Late in 1894, Gandhi also flirted with the Esoteric Christian Union that sought to reconcile all religions.

He identified himself proudly as an 'Agent for the Esoteric Christian Union and London Vegetarian Society.' The unification of faiths became a close spiritual issue for him.

'It's a theme,' Lelyveld writes, 'Gandhi would repeat at prayer meetings in the last years of his life.'

'Gandhi was aware of what was happening to the blacks'

Image: Mohandas and Kasturba Gandhi after returning to India
Gandhi began to speak against conversion after he returned to India. He opposed mass conversion, though he believed if someone changed his religion out of convictions it was alright, Lelyveld adds. He also objected to the Arya Samaj's campaign to convert Muslims to Hinduism.

But Gandhi's admiration for the Gospels and the Sermon on the Mount remained firm. "Sri Aurobindo said, 'Gandhi was a Russian Christian in an Indian body,'" Lelyveld says. It was a reference to Tolstoy's influence on Gandhi.

Great Soul could revive the controversy over Gandhi's contemptuous words for South African blacks during his early years there.

"Gandhi was aware of what was happening to the blacks in South Africa; he supported the growing movement (against white domination), but he had no close black friends," Lelyveld says.

"His home in Phoenix settlement was very near the home of African National Congress founder John Dube," Lelyveld notes. "Gandhi was an avid walker and he would have crossed Dube's house a thousand times. They kept a distance."

'Gandhi said things that are difficult to justify'

Image: Mohandas and Kasturba Gandhi in South Africa
The two men could have easily forged a friendship. Lelyveld writes. Dube, who was educated in America, 'took a cultural leap as long as the one Gandhi managed when he crossed the black water to be trained as a lawyer in London.'

After hearing Dube, an ordained Congregational minister, speak at the house of a white planter and civil leader, Gandhi wrote in Indian Opinion, 'This Mr Dubey (sic) is a Negro of whom one should know.'

>The article had 'an unfortunate headline,' Lelyveld says. The Kaffirs of Natal.

"And Gandhi called Dube the leader of 'educated Kaffirs,' which demonstrates that for him the world applied to all blacks, including Congregational ministers and headmasters, not merely unlettered tribal Africans," he adds.

Gandhi's summary of the speaker's remarks was respectful and sympathetic. 'They worked hard and without them the whites could not carry on a moment,' Gandhi wrote.

When Gandhi was imprisoned with Zulu convicts for his political activities, he wrote that 'Kaffirs are as a rule uncivilised -- the convicts even more so. They are troublesome, very dirty and live almost like animals.'

"Gandhi said things (against blacks) that are difficult to justify, and which are now embarrassing," Lelyveld says. "Efforts are made to rationalise it, but the efforts are not effective But there is some justification in looking at Gandhi as a founding father of South Africa."

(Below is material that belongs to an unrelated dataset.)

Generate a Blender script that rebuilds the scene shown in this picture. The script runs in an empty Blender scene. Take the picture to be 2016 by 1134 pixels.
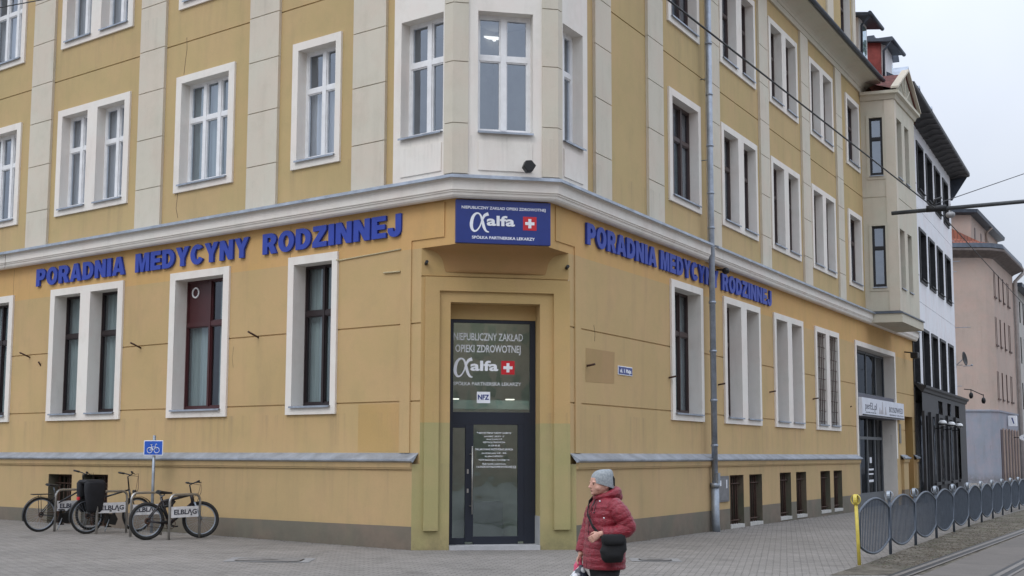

"Gandhi came back to India with a set of social values that would lead to a widespread movement for not only political change, but also a widespread movement for social change," adds Lelyveld, "which was basically targeted at caste Hindus."

'Gandhi was listening to the truth'

Image: Mahatma Gandhi
"He wanted a new kind of relationship with Muslims; he wanted to eliminate untouchability; he had this abiding concern for the fate of the poorest people in villages, what today would be the bottom one third of India, but in those days were of a higher proportion; and, of course, his doctrine of non-violence. He called these the pillars of India's freedom. But one by one, these pillars fell before he died," says Lelyveld.

"And, in my mind, that makes it a somewhat tragic story, inspiring but somewhat tragic, because he started with this vast, one would say, utopian dream of a widespread social transformation and then discovering that in many respects it had not occurred and that the people who proclaimed to be his followers, very often, were just paying lip service."

How does Lelyveld assess Gandhi's work in the present Indian context?

"The country has long accepted Gandhi was right morally," he says, "and therefore he won the argument. On one level, people's thinking changed, but not their practice. But when you look at the vastness of India with 1.2 billion people even if he deeply influenced 10 percent, it is a lot of people."

Lelyveld remembers meeting a Rashtriya Swayamsevak Sangh historian at the RSS headquarters in Nagpur, Maharashtra, and coming to the conclusion that the movement, which isn't conventionally considered pro-Gandhi, has long changed its view on the Mahatma. "In recent decades, it has been mentioning his name in its daily roll call of Hindu heroes," he says.

Even after Gandhi began to realise that many people were not willing to follow his call for a radical social change, he kept persisting. 'It is enough if I am my follower,' he once said.

"Gandhi was listening to the truth," says Lelyveld. "Mohammad Ali Jinnah, on the other hand, was looking for deals."

With his long association with India, Lelyveld feels "that the term Gandhian has become ultimately synonymous with social conscience; his example -- of courage, persistence, identification with the poorest, striving for selflessness -- still has a power to inspire, more so even than his doctrines of nonviolence and techniques of resistance, certainly more than his assorted dogmas and pronouncements on subjects like spinning, diet, and sex."

"It may not happen often," says Lelyveld, "but the inspiration is still there to be imbibed, and when it is, the results can still be called Gandhian, even though the man himself, that great soul, never liked or accepted the word."